Jetzt, kurz vor Eröffnung Nummer zwei, gerieten sich die beiden Ausstellungen erneut in die Quere. Im Textband zur "Physiognomie" hätte ein Beitrag von Franz Schuh erscheinen sollen, in dem Peter Weiser, ein Proponent der Jubiläums-Schau, schlecht wegkommt - wie man in einem Vorabdruck am 20. August im "Spectrum" der "Presse" lesen konnte. Sätze wie "Niemand wird Herrn Weiser, dem Bekannten bekannter Damen und Herren, die fachmännischen Kenntnisse auch der negativen Folgen des Speichelleckens absprechen" waren Gerbert Frodl, Direktor der Österreichischen Galerei Belvedere, dann doch zu viel. Einen Tag vor Druckbeginn kippte er Schuhs Beitrag aus dem Sammelband. Er begründet die Entscheidung gegenüber der "Presse" so: Erstens war er von dem Vorabdruck nicht begeistert, zweitens "wird darin über Weiser, mit dem ich durch die Ausstellung ,Das neue Österreich' im Belvedere in letzter Zeit viel zu tun hatte, hergezogen. Das hat mich letztlich dazu bewogen, den Text aus dem Band herauszunehmen."

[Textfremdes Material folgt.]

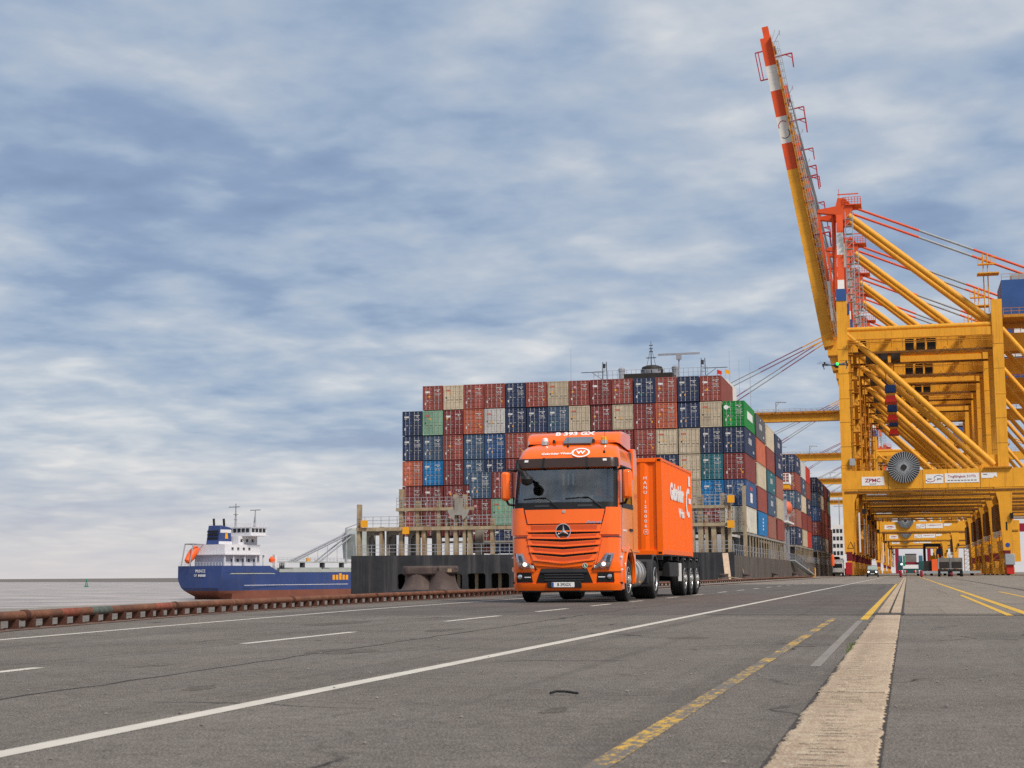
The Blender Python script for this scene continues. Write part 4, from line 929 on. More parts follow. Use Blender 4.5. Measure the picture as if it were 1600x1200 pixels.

Der Entscheidung Frodls als Herausgeber mussten sich sowohl Benedikt Föger vom Czernin Verlag wie auch Mitherausgeber Paul Kruntorad beugen. Zwar habe er diese Vorgehensweise sehr bedauert, sagt Kruntorad, er sei aber "durch meine eigenen Überlegungen gezwungen gewesen, Frodls Entscheidung zu akzeptieren". Schließlich sei Frodl "unglaublich standhaft gewesen, meine Ausstellung durchzubringen und zu finanzieren - was sicher nicht einfach war".

"Es ist erstaunlich und auffällig, dass einen gerade die Jubiläumsfeierlichkeiten auf die Probleme stoßen, wegen denen man eben nicht feiern sollte", meint dazu Franz Schuh: "Ich habe schon ein bisserl Mitleid mit den Leuten, die so geschickt sein müssen, um ihre Konflikte auszutragen." sp

Gastkommentar von Franz Schuh Seite 30
Der Textband zur Ausstellung "Physiognomie der Zweiten Republik - von Julius Raab bis Bruno Kreisky" (7. 9. - 29. 1. im Oberen Belvedere) erscheint im Czernin-Verlag. Beiträge u. a. von Elfriede Jelinek, Trautl Brandstaller, Stefan Schulmeister, Otto M. Zykan.